Because we prefer to buy anyways (as opposed to rent) … it makes no sense for our family to rent a home.

Note – We did several searches for rental homes in our area similar to our house. The numbers were consistent with rental prices I highlighted above.

What’s Next for Us?

Owning a home has been the smarter choice for our family for the past decade. Not only has owning been cheaper than renting, but we have been building some equity in our home.

We don’t consider owning our home as an investment. The cost of owning a home is way too much to be considered the same as investing in the stock market or similar investments.

But that doesn’t mean our home is worthless.

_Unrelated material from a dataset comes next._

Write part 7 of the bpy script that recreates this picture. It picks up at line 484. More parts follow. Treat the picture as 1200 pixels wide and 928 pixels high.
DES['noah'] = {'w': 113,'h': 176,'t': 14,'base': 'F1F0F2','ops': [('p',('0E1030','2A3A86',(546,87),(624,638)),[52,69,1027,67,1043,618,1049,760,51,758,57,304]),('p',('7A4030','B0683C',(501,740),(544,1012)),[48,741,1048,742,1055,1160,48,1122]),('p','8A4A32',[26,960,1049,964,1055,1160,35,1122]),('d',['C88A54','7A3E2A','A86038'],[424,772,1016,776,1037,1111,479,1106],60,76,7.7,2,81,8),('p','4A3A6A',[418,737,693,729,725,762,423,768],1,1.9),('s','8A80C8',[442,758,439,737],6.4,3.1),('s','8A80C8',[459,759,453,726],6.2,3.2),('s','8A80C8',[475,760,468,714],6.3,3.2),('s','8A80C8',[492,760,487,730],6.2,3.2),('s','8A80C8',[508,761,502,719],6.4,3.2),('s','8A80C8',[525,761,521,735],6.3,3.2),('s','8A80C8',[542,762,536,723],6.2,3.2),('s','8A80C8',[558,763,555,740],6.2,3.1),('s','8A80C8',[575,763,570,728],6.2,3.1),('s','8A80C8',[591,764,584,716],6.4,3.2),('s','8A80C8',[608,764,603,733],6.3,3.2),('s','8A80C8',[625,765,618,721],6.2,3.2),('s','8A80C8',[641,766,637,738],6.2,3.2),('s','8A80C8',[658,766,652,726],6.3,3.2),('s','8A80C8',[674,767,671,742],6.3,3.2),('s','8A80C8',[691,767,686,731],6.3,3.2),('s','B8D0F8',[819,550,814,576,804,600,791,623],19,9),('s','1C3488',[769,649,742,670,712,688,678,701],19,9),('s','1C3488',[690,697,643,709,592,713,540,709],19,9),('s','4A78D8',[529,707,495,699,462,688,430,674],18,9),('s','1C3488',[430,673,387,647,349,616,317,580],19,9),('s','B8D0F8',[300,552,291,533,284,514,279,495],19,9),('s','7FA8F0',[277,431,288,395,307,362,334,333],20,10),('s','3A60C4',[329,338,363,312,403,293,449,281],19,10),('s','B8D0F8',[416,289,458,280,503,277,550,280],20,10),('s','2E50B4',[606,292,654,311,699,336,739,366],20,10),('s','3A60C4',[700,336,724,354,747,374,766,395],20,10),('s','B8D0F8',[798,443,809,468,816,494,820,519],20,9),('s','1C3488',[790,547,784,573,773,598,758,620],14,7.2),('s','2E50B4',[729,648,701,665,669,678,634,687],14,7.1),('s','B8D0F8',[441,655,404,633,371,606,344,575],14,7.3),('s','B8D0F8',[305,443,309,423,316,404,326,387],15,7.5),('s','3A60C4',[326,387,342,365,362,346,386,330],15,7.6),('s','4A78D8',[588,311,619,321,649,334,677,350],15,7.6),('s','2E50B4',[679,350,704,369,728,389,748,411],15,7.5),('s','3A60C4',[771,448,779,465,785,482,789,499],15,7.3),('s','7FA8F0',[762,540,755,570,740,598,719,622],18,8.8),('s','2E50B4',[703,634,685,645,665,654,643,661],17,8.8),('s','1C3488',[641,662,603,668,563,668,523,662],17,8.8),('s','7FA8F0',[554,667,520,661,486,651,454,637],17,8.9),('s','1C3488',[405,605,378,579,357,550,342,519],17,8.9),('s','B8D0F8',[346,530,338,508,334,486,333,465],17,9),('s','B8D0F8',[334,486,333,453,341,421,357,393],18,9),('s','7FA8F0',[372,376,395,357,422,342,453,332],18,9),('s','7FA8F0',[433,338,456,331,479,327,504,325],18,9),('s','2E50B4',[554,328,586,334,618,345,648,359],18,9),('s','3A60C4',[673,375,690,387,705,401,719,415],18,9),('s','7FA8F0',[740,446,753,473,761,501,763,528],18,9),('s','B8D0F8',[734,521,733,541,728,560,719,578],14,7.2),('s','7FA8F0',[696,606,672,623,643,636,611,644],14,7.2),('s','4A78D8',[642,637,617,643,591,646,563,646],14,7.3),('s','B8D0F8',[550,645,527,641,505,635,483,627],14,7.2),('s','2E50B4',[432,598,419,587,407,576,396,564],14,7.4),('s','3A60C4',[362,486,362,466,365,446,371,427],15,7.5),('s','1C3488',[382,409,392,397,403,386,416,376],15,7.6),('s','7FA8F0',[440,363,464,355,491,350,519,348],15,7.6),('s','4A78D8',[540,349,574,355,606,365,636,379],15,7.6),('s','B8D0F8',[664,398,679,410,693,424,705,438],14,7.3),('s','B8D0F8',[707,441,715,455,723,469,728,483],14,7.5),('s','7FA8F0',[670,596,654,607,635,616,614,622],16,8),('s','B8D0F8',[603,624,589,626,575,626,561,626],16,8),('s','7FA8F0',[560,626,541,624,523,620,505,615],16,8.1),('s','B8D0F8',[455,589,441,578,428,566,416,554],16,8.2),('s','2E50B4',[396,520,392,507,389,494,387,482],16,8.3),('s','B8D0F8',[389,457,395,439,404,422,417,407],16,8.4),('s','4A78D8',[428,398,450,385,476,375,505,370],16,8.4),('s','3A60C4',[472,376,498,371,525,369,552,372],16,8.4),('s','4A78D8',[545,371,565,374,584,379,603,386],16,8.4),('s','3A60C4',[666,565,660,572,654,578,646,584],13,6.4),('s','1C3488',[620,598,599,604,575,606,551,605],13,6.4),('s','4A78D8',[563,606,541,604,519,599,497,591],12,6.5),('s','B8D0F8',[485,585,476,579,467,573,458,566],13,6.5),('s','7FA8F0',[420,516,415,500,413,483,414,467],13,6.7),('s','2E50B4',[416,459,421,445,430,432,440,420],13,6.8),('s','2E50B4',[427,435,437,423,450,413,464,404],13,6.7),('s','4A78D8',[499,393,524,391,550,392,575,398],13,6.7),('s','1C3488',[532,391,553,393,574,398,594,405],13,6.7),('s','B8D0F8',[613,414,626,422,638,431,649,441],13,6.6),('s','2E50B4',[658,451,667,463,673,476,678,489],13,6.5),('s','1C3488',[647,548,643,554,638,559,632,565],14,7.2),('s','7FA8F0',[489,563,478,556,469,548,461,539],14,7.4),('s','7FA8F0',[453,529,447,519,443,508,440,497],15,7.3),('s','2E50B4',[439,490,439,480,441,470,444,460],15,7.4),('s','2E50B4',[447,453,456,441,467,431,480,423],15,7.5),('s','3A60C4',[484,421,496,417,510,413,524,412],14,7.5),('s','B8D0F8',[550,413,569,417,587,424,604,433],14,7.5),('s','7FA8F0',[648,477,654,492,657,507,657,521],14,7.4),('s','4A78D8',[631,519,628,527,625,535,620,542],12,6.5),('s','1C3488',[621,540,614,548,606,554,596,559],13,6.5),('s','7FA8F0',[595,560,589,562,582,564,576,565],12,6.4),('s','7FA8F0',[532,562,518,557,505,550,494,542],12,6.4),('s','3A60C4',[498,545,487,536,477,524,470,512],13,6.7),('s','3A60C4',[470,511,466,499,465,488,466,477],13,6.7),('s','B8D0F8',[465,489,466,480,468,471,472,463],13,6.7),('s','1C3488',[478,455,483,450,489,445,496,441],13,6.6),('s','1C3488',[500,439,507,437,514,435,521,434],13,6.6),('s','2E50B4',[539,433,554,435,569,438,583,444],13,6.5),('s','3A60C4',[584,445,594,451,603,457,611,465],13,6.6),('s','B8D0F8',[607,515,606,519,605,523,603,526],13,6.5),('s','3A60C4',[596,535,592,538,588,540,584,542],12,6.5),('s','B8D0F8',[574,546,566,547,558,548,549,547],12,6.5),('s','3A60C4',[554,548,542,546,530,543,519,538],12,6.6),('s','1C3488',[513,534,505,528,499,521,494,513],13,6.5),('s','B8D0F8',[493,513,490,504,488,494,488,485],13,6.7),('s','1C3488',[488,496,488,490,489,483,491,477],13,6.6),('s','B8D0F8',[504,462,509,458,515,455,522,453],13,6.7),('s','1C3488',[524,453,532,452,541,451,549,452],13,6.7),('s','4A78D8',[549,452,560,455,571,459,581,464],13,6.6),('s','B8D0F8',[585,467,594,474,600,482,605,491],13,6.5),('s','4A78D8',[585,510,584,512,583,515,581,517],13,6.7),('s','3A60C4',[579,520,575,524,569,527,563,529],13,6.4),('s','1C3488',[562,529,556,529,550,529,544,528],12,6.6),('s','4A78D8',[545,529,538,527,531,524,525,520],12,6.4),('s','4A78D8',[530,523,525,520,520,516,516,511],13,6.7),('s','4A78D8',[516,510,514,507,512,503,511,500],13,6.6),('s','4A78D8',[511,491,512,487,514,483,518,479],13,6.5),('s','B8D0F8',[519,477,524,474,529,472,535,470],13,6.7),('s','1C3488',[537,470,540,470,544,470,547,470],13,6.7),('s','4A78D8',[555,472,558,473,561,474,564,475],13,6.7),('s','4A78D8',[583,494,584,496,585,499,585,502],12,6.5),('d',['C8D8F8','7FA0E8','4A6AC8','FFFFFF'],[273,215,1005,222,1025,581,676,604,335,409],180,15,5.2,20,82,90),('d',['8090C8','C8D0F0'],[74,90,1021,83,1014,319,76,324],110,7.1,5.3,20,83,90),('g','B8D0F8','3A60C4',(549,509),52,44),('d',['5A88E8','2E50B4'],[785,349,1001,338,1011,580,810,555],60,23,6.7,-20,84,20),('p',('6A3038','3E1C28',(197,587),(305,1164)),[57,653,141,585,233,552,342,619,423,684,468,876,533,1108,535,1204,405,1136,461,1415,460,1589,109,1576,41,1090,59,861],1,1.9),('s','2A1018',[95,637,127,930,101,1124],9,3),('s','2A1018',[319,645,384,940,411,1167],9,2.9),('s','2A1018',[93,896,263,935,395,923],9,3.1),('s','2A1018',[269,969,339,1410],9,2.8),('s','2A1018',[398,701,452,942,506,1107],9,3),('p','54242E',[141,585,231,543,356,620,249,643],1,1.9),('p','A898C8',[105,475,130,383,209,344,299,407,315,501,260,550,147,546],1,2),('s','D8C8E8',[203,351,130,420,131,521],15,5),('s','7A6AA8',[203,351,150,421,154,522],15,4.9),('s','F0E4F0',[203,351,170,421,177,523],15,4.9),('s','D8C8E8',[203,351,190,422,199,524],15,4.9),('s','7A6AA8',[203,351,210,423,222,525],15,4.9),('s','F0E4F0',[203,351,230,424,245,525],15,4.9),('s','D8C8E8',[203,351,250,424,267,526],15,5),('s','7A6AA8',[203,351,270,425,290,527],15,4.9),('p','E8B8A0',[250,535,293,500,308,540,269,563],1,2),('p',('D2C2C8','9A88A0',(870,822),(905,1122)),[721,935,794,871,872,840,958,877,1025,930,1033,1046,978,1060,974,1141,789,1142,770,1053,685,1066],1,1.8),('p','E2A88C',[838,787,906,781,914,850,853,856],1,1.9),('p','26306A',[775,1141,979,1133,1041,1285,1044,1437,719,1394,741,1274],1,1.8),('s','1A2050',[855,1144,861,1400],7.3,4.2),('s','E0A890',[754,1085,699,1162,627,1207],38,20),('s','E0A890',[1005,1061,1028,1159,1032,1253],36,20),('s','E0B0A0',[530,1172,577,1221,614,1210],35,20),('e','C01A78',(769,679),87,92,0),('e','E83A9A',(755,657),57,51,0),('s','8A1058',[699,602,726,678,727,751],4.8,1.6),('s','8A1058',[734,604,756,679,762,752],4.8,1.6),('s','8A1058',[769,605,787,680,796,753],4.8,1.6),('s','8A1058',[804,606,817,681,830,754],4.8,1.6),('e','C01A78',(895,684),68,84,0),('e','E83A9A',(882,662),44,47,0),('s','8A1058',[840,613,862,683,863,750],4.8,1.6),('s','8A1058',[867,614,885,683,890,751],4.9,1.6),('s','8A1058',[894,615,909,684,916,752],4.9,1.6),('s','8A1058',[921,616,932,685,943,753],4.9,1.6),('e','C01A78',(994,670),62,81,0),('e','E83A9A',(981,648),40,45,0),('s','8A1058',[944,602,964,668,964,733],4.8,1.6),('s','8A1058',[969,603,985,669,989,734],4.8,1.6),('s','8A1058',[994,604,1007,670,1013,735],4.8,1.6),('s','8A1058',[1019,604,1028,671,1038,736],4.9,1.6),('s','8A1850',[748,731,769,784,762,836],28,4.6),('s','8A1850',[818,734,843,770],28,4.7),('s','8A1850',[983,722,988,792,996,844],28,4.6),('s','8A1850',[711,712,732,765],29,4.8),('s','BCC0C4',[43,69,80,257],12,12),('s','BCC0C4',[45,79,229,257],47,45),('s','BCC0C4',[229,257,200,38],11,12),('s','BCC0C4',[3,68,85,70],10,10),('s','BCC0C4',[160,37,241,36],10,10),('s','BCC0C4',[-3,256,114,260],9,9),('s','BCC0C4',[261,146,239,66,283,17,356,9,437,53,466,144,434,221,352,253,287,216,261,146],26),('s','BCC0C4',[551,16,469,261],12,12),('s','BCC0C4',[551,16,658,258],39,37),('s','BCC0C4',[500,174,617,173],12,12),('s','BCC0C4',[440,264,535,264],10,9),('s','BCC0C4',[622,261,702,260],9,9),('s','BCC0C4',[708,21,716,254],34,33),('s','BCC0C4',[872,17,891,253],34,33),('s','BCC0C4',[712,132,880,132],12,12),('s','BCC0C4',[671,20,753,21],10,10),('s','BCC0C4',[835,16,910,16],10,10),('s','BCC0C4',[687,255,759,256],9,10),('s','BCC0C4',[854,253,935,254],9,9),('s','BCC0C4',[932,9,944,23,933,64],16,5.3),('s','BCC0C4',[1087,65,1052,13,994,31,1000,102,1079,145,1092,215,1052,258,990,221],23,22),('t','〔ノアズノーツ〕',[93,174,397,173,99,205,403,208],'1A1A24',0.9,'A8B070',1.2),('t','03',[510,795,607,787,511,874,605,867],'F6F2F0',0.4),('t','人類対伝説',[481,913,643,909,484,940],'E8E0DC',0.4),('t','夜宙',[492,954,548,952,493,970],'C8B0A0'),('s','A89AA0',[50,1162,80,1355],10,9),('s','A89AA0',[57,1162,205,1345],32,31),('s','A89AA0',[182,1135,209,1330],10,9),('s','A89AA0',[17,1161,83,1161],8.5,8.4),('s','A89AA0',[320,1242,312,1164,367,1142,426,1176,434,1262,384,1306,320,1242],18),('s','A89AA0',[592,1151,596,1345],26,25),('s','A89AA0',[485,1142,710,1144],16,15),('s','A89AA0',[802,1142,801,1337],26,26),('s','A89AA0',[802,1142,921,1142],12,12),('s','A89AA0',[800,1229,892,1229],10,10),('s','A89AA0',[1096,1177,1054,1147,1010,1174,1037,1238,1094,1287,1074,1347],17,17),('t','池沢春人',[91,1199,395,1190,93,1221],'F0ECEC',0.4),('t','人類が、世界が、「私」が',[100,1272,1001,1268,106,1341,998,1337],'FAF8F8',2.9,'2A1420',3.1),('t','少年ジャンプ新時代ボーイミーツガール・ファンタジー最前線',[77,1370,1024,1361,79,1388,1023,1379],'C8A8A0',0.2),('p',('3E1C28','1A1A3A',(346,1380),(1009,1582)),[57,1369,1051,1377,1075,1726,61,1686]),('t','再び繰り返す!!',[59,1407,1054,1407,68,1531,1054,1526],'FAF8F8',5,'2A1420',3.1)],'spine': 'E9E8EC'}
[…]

Despite little appreciation on our home, we still have been making principal payments for the past decade.

If we were renting (for a higher cost in our area) … then we would have no equity built up at all.

Plus we value living in a home that is ours.

There is one change however that we have been considering when it comes to our housing. We have been exploring the possibility of selling our current home to downsize to a much smaller home.

Our house is about 1,000 square foot to big for our current needs of the family.

So reducing our square footage could really help save money and reduce our overall housing expenses.

We have a plan to eventually make this move when the right opportunity comes up.